Le Monde des religions, mars-avril 2008 —

Cher Régis Debray,

Dans votre chronique, que j’invite le lecteur à lire avant d’aller plus loin, vous m’interpellez de manière fort stimulante. Même si vous caricaturez quelque peu ma thèse sur le christianisme, j’admets parfaitement une différence de point de vue entre nous. Vous soulignez son caractère collectif et politique quand j’insiste sur le caractère personnel et spirituel du message de son fonda­teur. Je comprends très bien que vous vous interrogiez sur le fondement du lien social. Dans vos écrits politiques, vous avez montré de manière convaincante que celui-ci repose toujours, d’une manière ou d’une autre, sur un « invisible », c’est-à-dire une forme quelconque de transcendance. Le Dieu des chrétiens a été cette transcendance en Europe jusqu’au XVIIIe siècle, la raison déifiée et le progrès lui ont succédé, puis le culte de la patrie et les grandes idéologies politiques du XXe siècle. Après l’échec, parfois tragique, de toutes ces religions séculières, je m’inquiète comme vous de la place que prend l’argent comme nouvelle forme de religion dans nos sociétés individualistes. Mais que faire ?
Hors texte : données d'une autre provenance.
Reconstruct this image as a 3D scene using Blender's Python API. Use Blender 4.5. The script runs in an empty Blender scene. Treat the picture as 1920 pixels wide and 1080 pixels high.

Faut-il avoir une nostalgie de la chrétienté, c’est-à-dire d’une société régentée par la religion chrétienne, comme il existe aujourd’hui des sociétés régentées par la religion musulmane ? Nostalgie d’une société sur l’autel de laquelle étaient sacrifiés la liberté individuelle et le droit à la différence de pensée et de religion ? Ce dont je suis convaincu, c’est que cette société qui portait le nom de « chrétienne » et qui a par ailleurs construit de grandes choses, n’était pas véritablement fidèle au message de Jésus qui prônait d’une part la séparation du politi­que et du religieux, et insistait d’autre part sur la liberté individuelle et sur la dignité de la personne humaine. Je ne dis pas que le Christ a voulu supprimer toute religion, avec ses rites et ses dogmes, comme ciment d’une société, mais j’ai voulu montrer que l’essentiel de son message tend à émanciper l’individu du groupe en insistant sur sa liberté personnelle, sa vérité intérieure et son absolue dignité. À telle enseigne que nos valeurs modernes les plus sacrées – celles des droits de l’Homme – plongent en grande partie leurs racines dans ce message.

Le Christ, comme avant lui le Bouddha, et à la différence d’autres fondateurs de religions, ne se préoccupe pas d’abord de politique. Il propose une révolution de la conscience individuelle susceptible de conduire, à long terme, à un changement de la conscience collective. C’est parce que les individus seront plus justes, plus conscients, plus vrais, plus aimants, que les sociétés finiront aussi par évoluer. Jésus n’appelle pas à une révolution politique, mais à une conversion personnelle. A une logique religieuse fondée sur l’obéissance à la tradition, il oppose une logique de responsabilité individuelle.

Je vous l’accorde, ce message est assez utopique et nous vivons actuellement dans un certain chaos où les logiques antérieures fondées sur l’obéissance aux lois sacrées du groupe ne fonctionnent plus et où peu d’individus sont encore engagés dans une véritable démarche d’amour et de responsabilité. Mais qui sait ce qu’il en sera dans quelques siècles ? J’ajouterais que cette révolution de la conscience indivi­duelle ne s’oppose nullement à des croyances religieuses ou politiques partagées par le grand nombre, ni à une institutionnalisation du message, dont vous rappelez à juste titre le caractère inéluctable. Elle pourra cependant leur mettre une limite : celle du respect de la dignité de la personne humaine. C’est à mon sens tout l’enseignement du Christ, qui n’an­nule en rien la religion, mais la cadre dans trois principes intangibles: amour, liberté, laïcité. Et c’est une forme de sacralité, me semble-t-il, qui peut aujourd’hui réconcilier croyants et incroyants.